Appeal from summary judgments in favor of the defendants. We affirm.
The controlling issue involves the legal principles applicable to contracts for lifetime employment. Those principles have been extensively treated in Alabama Mills, Inc. v. Smith, 237 Ala. 296, 186 So. 699 (1939); see also Scott v. Lane, 409 So.2d 791 (Ala.1982), and National Union Life Ins. Co. v. Ingram, 275 Ala. 310, 154 So.2d 666 (1963).
Plaintiff was employed as an automobile salesman by Cobb-Kirkland Motor Company, a Cadillac automobile dealership organized and operated as a corporation. At the time plaintiff began his employment, and before, Pat Kirkland was the vice president and operating manager of the corporation. Kenneth Hicks was sales manager.
Before he entered into employment with Cobb-Kirkland Motor Company, plaintiff was employed by another automobile dealership. On several occasions he and Kenneth Hicks, then the sales manager of Cobb-Kirkland, discussed the possibility of plaintiffs coming to work with Cobb-Kirkland as a salesman. The only person plaintiff discussed the position with was Hicks. Ultimately plaintiff did leave his other position and begin working with Cobb-Kirkland. According to plaintiff, he would not have left his former employment unless his new position with Cobb-Kirkland was to be a permanent one, and his version of the contract he made with Hicks was that he was permanently employed. In fact, Hicks himself has testified that he assured plaintiff that it would be a permanent, as opposed to a temporary, job.
Sometime later Cobb-Kirkland terminated plaintiff, who then brought this action against Henry Cobb and Cobb-Kirkland to recover damages for breach of contract. A summary judgment was granted in favor of Henry Cobb, president of Cobb-Kirkland, and another summary judgment was granted later in favor of the remaining defendant.
When it granted summary judgment for the defendant company, the trial court had before it the pleadings and depositions of plaintiff, T.I. McCain, Henry Cobb, and Kenneth Hicks; two affidavits of Pat Kirkland; and the testimony of Hicks and Kirkland taken at the hearing on the motion for summary judgment.

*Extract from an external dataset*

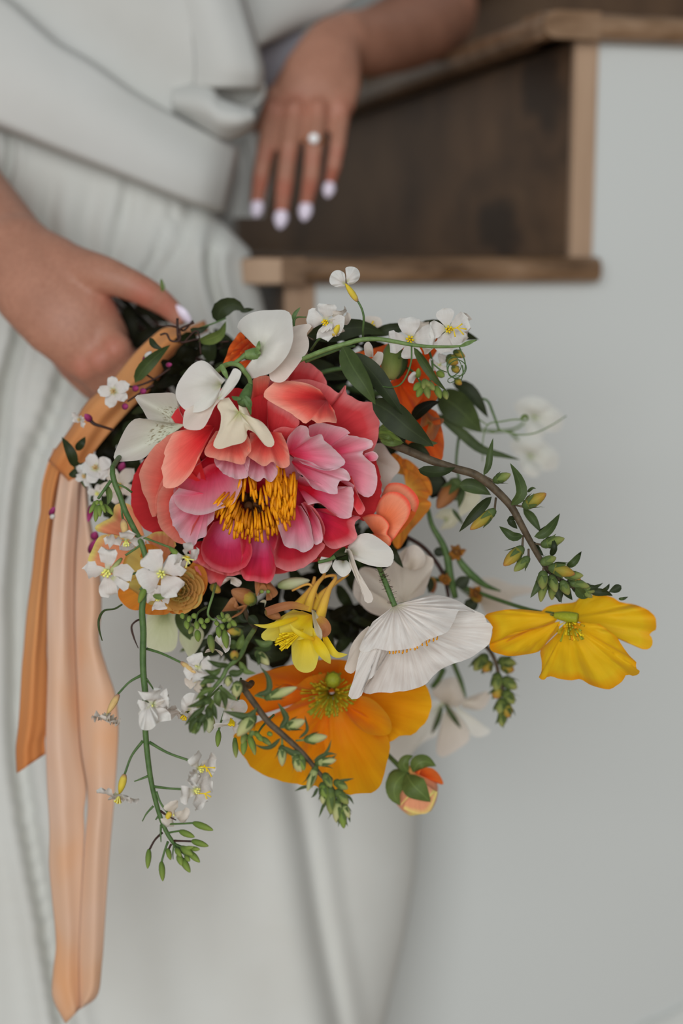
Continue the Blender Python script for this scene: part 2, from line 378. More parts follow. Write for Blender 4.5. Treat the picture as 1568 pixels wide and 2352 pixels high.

In a case of this kind, the central issue is one of authority of the agent to bind the principal to a contract of permanent employment. The authorities on the issue have been extensively quoted in the Scott and Alabama Mills cases and thus they need not be reproduced here verbatim. It suffices to state that in the case of lifetime employment such an agent as this who seeks to bind his corporation must have actual authority to do so or his corporation must ratify the contract or be estopped to deny it. We are convinced that the trial court was correct in granting summary judgment for the defendant on account of an absence of actual authority, express or implied, ratification or estoppel.
Hicks himself deposed that Kirkland never gave him authority to hire anyone on a lifetime basis. Thus, there was no express authority in Hicks to make this contract. Did he have apparent authority to do so? Apparent authority is such authority as a principal knowingly permits an agent to assume or holds him out as possessing, and is based upon the principal’s conduct, not that of the agent. Johnson v. Shenandoah Life Ins. Co., 291 Ala. 389, 281 So.2d 636 (1973). The facts presented disclose the absence of apparent authority as well.
Those facts show that plaintiff Masters never discussed his employment contract with any corporate officer, but only with Kenneth Hicks, the sales manager. Yet, plaintiff knew that Kirkland, not Hicks, was in charge of the day-by-day *542company management. Hicks himself affirmed that Kirkland never gave him authority to hire any person on a lifetime basis, and that he himself knew when he employed Masters that Kirkland could fire Masters any time he wanted to. Hicks conceded that he did not think Kirkland knew of his agreement with Masters and was not sure he had discussed it with Kirkland except to tell him that he had hired Masters. In fact, Hicks only employed one other salesman while he was employed by Cobb-Kirkland and in that instance he did not make any lifetime assurances to that person. He also stated that he did not recall discussing Masters’s contract with anyone else at the dealership, not with his immediate superior, the general manager, Tom Griffin, or with Kirkland, the vice president and overall operator, or with Henry Cobb, the president. Moreover, it was undisputed that none of these authorized Hicks to extend a lifetime contract to Masters, or to anyone else, and equally undisputed that neither Masters nor Hicks informed the company’s board of directors or its officers of that contract. Furthermore, it was undisputed that there is no custom in the automotive sales industry by which dealerships employ salesmen on a lifetime basis. Thus, under the authorities cited, there was no genuine issue of material fact, and the defendant was entitled to judgment as a matter of law.
Let the judgment be affirmed.
AFFIRMED.
TORBERT, C.J., and MADDOX, JONES and SHORES, JJ., concur.